Jannik Sinner delivered one of the most dominant Sunshine Double campaigns in the Open Era on Sunday, beating Jiri Lehecka 6-4, 6-4 in the Miami Open final at Hard Rock Stadium to become the first man since Roger Federer in 2017 to win both Indian Wells and Miami in the same season — and the first man ever to do it without dropping a set across either tournament.
The numbers tell the story of a player operating at a level few have reached on hard courts. Across the entire Miami draw, Sinner lost just 13 service points in the final, converted two of eight break points, and fired 10 aces to Lehecka’s five.
His 32-set winning streak at Masters 1000 level now stretches back to the Paris Masters last year, a run that has seen him dismantle some of the best players in the world with a consistency that borders on mechanical.

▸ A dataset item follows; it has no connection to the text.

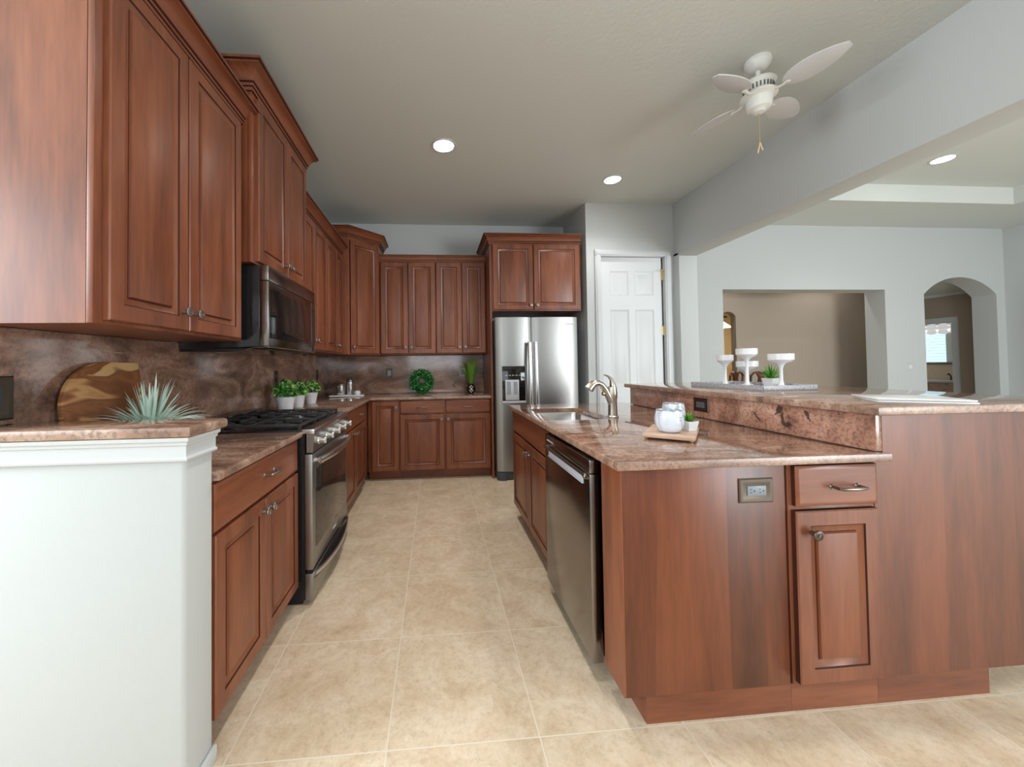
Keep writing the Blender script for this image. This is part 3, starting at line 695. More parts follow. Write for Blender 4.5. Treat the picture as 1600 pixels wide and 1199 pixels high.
# dishwasher
t = thing('dishwasher', 'dark stainless dishwasher under the near side of the island counter', 'dishwasher', (1.24, 2.045, 0), -L90)
MB().box(.003, .597, -.585, -.02, .09, .868).build('tub', BLK, t)
m = MB().box(0, .60, -.636, -.59, .07, .811, bev=.004)
o = m.build('door', DSS, t)
MB().box(0, .60, -.636, -.59, .813, .868, bev=.004).build('control_strip', DSS, t)
MB().box(.075, .54, -.6385, -.634, .764, .792).box(.075, .54, -.643, -.634, .758, .7645).build('pocket_handle', plain('handle_steel', srgb(205, 214, 226), .25, 0.2), o)
MB().tube([(.05, -.655, .808), (.62, -.655, .808)], .0065, n=12).lathe([(0, 0), (.009, 0), (.012, .005), (.012, .013), (.009, .018), (.005, .02), (.005, .038), (0, .04)], (.60, -.655, .808), 'x', 18).tube([(.06, -.655, .808), (.06, -.634, .808)], .006).tube([(.59, -.655, .808), (.59, -.634, .808)], .008).build('towel_bar', BRZ2, o)
MB().box(.04, .14, -.637, -.6355, .836, .842).build('logo_strip', DISPW, t)
MB().box(.03, .57, -.53, -.50, 0, .09).build('toe_panel', BLK, t)
MB().box(-.001, .601, -.56, -.54, .8685, .8825).build('gap_strip', DARK, t)

# ------------------------------------------------------------------ range
RY0, RY1 = 2.036, 2.796
t = thing('gas_range', 'stainless slide-in gas range on the left wall', 'range', (XW + .03, RY0, 0), L90)
w = RY1 - RY0; FX = -.655 - (XW + .03)        # depth to the door face
MB().box(.004, w - .004, -FX + .04, -.001, .03, .905).box(.02, .05, -FX + .06, -.08, 0, .03).box(w - .05, w - .02, -FX + .06, -.08, 0, .03).build('body', BLK, t)
mm = MB().box(0, w, -FX + .005, -.01, .906, .922, bev=.004)
mm.build('cooktop', [BLK], t)
MB().box(-.002, w + .002, -FX - .012, -FX + .055, .900, .924, bev=.003).build('front_rail', SSH, t)
MB().box(.0, w, -.07, -.01, .922, .965, bev=.006).box(.02, w - .02, -.078, -.068, .930, .945).build('rear_vent', BLK, t)
cp = MB().extr([(-FX + .03, .80), (-FX - .003, .80), (-FX - .012, .90), (-FX + .03, .90)], 'x', 0, w)
cpo = cp.build('control_panel', SS, t)
for i in range(5):
    x = .075 + i * (w - .15) / 4
    MB().lathe([(0, 0), (.022, 0), (.022, .004), (.019, .008), (.0185, .034), (.016, .037), (0, .037)], (x, -FX - .008, .852), '-y', 20).box(x - .0045, x + .0045, -FX - .052, -FX - .04, .834, .870, bev=.002).build('control_knob', SSH, cpo)
od = MB().box(0, w, -FX, -FX + .04, .185, .792, bev=.004).build('oven_door', SS, t)
MB().box(.05, w - .05, -FX - .0025, -FX + .002, .285, .70, bev=.001).build('oven_window', OGL, od)
ha = arc((.035, -FX - .03, .752), (w - .035, -FX - .03, .752), (0, -.035, 0), 16)
MB().tube(ha, .010, n=14, flat=1.9).tube([(.05, -FX, .752), (.05, -FX - .035, .752)], .012).tube([(w - .05, -FX, .752), (w - .05, -FX - .035, .752)], .012).build('door_handle', SSH, od)
dd = MB().box(0, w, -FX, -FX + .04, .028, .166, bev=.004).build('storage_drawer', SS, t)
ha2 = arc((.012, -FX - .006, .160), (w - .012, -FX - .006, .160), (0, -.038, -.016), 16)
MB().tube(ha2, .0075, n=12, flat=1.7).build('drawer_handle', SSH, dd)
MB().prism([(.02, -FX - .0005)] + [(q.x, q.y + .004) for q in ha2[1:-1]] + [(w - .02, -FX - .0005)], .132, .136).build('handle_pocket', BLK, dd)
MB().box(.0, w, -FX + .004, -FX + .03, .167, .184).build('shadow_gap', BLK, t)
for i, (a0, a1) in enumerate(((.012, .250), (.258, .502), (.510, w - .012))):
    g = MB(); y0, y1 = -FX + .07, -.09; zt = .952
    for x in (a0, a1): g.box(x - .006, x + .006, y0, y1, zt - .014, zt, bev=.002)
    for y in (y0, (y0 + y1) / 2, y1): g.box(a0, a1, y - .006, y + .006, zt - .014, zt, bev=.002)
    c = (a0 + a1) / 2
    for y in ((y0 * .75 + y1 * .25), (y0 * .25 + y1 * .75)):
        g.box(a0, c - .03, y - .005, y + .005, zt - .012, zt + .003, bev=.002).box(c + .03, a1, y - .005, y + .005, zt - .012, zt + .003, bev=.002)
        g.box(c - .005, c + .005, y - .10, y - .03, zt - .012, zt + .003, bev=.002).box(c - .005, c + .005, y + .03, y + .10, zt - .012, zt + .003, bev=.002)
    for x in (a0, a1):
        for y in (y0, y1): g.box(x - .007, x + .007, y - .007, y + .007, .922, zt)
    g.build('grate', IRON, t)
for x, y in ((.13, -FX + .18), (.13, -.20), (w / 2, -FX / 2), (w - .13, -FX + .18), (w - .13, -.20)):
    MB().lathe([(.05, .922), (.05, .928), (.042, .934), (.042, .938), (0, .940)], (x, y, 0), n=22).build('burner', IRON, t)

# microwave
t = thing('microwave', 'stainless over-the-range microwave under the stepped cabinet', 'microwave', (XW + .024, 2.034, 1.355), L90)
w = .762; D = .448
MB().box(0, w, -D + .045, 0, 0.0, .443, bev=.003).build('body', BLK, t)
MB().box(0, w, -D, -D + .044, .362, .443, bev=.004).build('vent_panel', DSS, t)
o = MB().box(0, w * .90, -D, -D + .044, .012, .360, bev=.004).build('door', DSS, t)
MB().box(.012, w * .90 - .012, -D - .002, -D + .002, .055, .322, bev=.001).build('window', BGL, o)
MB().box(w * .90 + .002, w, -D, -D + .044, .012, .360, bev=.004).box(w * .905, w - .006, -D - .002, -D + .001, .055, .322, mat=1).build('control_panel', [DSS, BGL], t)
MB().extr([(-.01, -.014), (-.30, -.014), (-.36, .004), (-D + .002, .010), (-D + .002, .012), (-.01, .0)], 'x', .0, w).build('bottom_plate', BLK, t)
MB().tube([(-.001, -.01, -.014), (-.001, -.30, -.014), (-.001, -.36, .004), (-.001, -D + .004, .010)], .0022, n=6).tube([(0, -D, .008), (w, -D, .008)], .003, n=6).build('bottom_trim', SSH, t)
MB().box(-.0012, .0005, -.03, -.012, .09, .22, bev=.0005).box(-.0012, .0005, -.03, -.012, .25, .40, bev=.0005).build('side_grille', plain('dark_slot', (.03, .03, .032), .4), t)

# ------------------------------------------------------------------ refrigerator
t = thing('refrigerator', 'stainless side-by-side refrigerator with ice dispenser', 'refrigerator', (.655, 4.70, 0))
w = .915; FD = 4.70 - 3.985
MB().box(.004, w - .004, -FD + .085, 0, .02, 1.755).build('cabinet_body', plain('fridge_side', srgb(120, 122, 124), .4), t)
def bow_door(x0, x1, name):
    n = 10; pts = []
    for i in range(n + 1):
        u = i / n; x = x0 + (x1 - x0) * u
        pts.append((x, -FD + .016 * (2 * u - 1) ** 2 + (.012 * max(0, abs(2 * u - 1) - .9) / .1)))
    pts = pts + [(x1, -FD + .075), (x0, -FD + .075)]
    return MB().prism(pts, .10, 1.77, bev=0).build(name, SS, t, ang=25)
dl = bow_door(0, .395, 'freezer_door'); drr = bow_door(.401, w, 'fridge_door')
for dx, par in ((.364, dl), (.431, drr)):
    z0, z1 = .36, 1.495
    MB().tube(arc((dx, -FD - .034, z0), (dx, -FD - .034, z1), (0, -.022, 0), 14), .014, n=14, flat=1.65).tube([(dx, -FD, z0 + .03), (dx, -FD - .04, z0 + .03)], .011).tube([(dx, -FD, z1 - .03), (dx, -FD - .04, z1 - .03)], .011).build('handle', SSH, par)
dp = MB().box(.062, .318, -FD - .006, -FD + .03, .862, 1.238, bev=.003).build('dispenser', BGL, dl)
MB().box(.058, .322, -FD - .008, -FD + .02, .838, .862, bev=.002).box(.318, .322, -FD - .008, -FD + .02, .838, 1.24).box(.058, .062, -FD - .008, -FD + .02, .838, 1.24).build('dispenser_frame', DISPW, dp)
MB().box(.095, .245, -FD - .012, -FD - .004, .87, 1.09, bev=.003).box(.112, .155, -FD - .0135, -FD - .011, .93, 1.07, mat=1).box(.185, .228, -FD - .0135, -FD - .011, .93, 1.07, mat=1).build('paddle', [DISPW, GREYP], dp)
m = MB()
for i in range(5): m.box(.095 + i * .038, .118 + i * .038, -FD - .0075, -FD - .005, 1.135, 1.142)
m.build('button_row', DISPW, dp)
MB().box(.0, w, -FD + .03, -FD + .10, .012, .095, bev=.006).box(.02, .10, -FD + .012, -FD + .05, .0, .09, bev=.004).build('base_grille', plain('grille_grey', srgb(70, 74, 78), .5), t)
def text_mesh(s, size, name, mat, parent, loc, rot):
    cu = bpy.data.curves.new('txt', 'FONT'); cu.body = s; cu.size = size; cu.extrude = .0006; cu.align_x = 'CENTER'; cu.align_y = 'CENTER'
    to = bpy.data.objects.new('txt', cu); C.objects.link(to)
    bpy.context.view_layer.update()
    me = bpy.data.meshes.new_from_object(to.evaluated_get(bpy.context.evaluated_depsgraph_get()))
    bpy.data.objects.remove(to); me.materials.clear(); me.materials.append(mat)
    o = bpy.data.objects.new(name, me); C.objects.link(o); o.location = loc; o.rotation_euler = rot; o.parent = parent
    return o
text_mesh('Whirlpool', .030, 'logo', MATW, drr, (.815, -FD + .0025, 1.695), (PI / 2, 0, 0))
text_mesh('Whirlpool', .018, 'logo', MATW, od, (.42, -FX - .0012, .235), (PI / 2, 0, 0))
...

In the final, Lehecka had no answer for Sinner’s return game. The Czech, who had not dropped serve in the entire tournament coming into Sunday, was broken twice and converted none of his break point chances.
Sinner’s ability to neutralize Lehecka’s big first serve and immediately put pressure on the second delivery was the tactical thread that ran through both sets. The rain interruption early in the second set offered a potential reset, but Sinner emerged from the delay as controlled as he had entered it.
Lehecka’s run to the final had been genuinely impressive. He dismantled Arthur Fils 6-2, 6-2 in the semifinals, a scoreline that flattered neither player’s movement on the day but reflected the Czech’s razor-sharp ball-striking and aggressive return positioning. Had he faced almost anyone else in the final, it might have been a different match. Against Sinner in this form, he simply ran into a wall.
The path Sinner took through the draw underlined just how complete his game has become. After routine wins over Damir Dzumhur and Corentin Moutet in the early rounds, he was pushed briefly by Alex Michelsen before closing out 7-5, 7-6(4). Frances Tiafoe was dispatched 6-2, 6-2 in the quarterfinals.
Then came Alexander Zverev in the semifinals — a player who has the game to trouble Sinner more than most — and the Italian won 6-3, 7-6(4) for his seventh consecutive hard-court victory over the German. Zverev won 76 percent of his first serves in that match and still lost. That is the measure of where Sinner is right now.
The Miami title is his seventh Masters 1000 crown and his second in Florida. Earlier this month at Indian Wells he became just the third player in history to win all six hard-court Masters 1000 events. The clay season now begins with Monte Carlo in mid-April, followed by Madrid and Rome, where Sinner will carry the form of a player who has not lost a set at Masters level since October.
For the rest of the tour, the uncomfortable reality is that Sinner has spent March making the game look straightforward. Carlos Alcaraz remains world No. 1 but has yet to match this level of sustained dominance in 2026.
The clay swing will tell us whether this is a temporary gap or something more permanent — but right now, Sinner is the standard everything else is being measured against.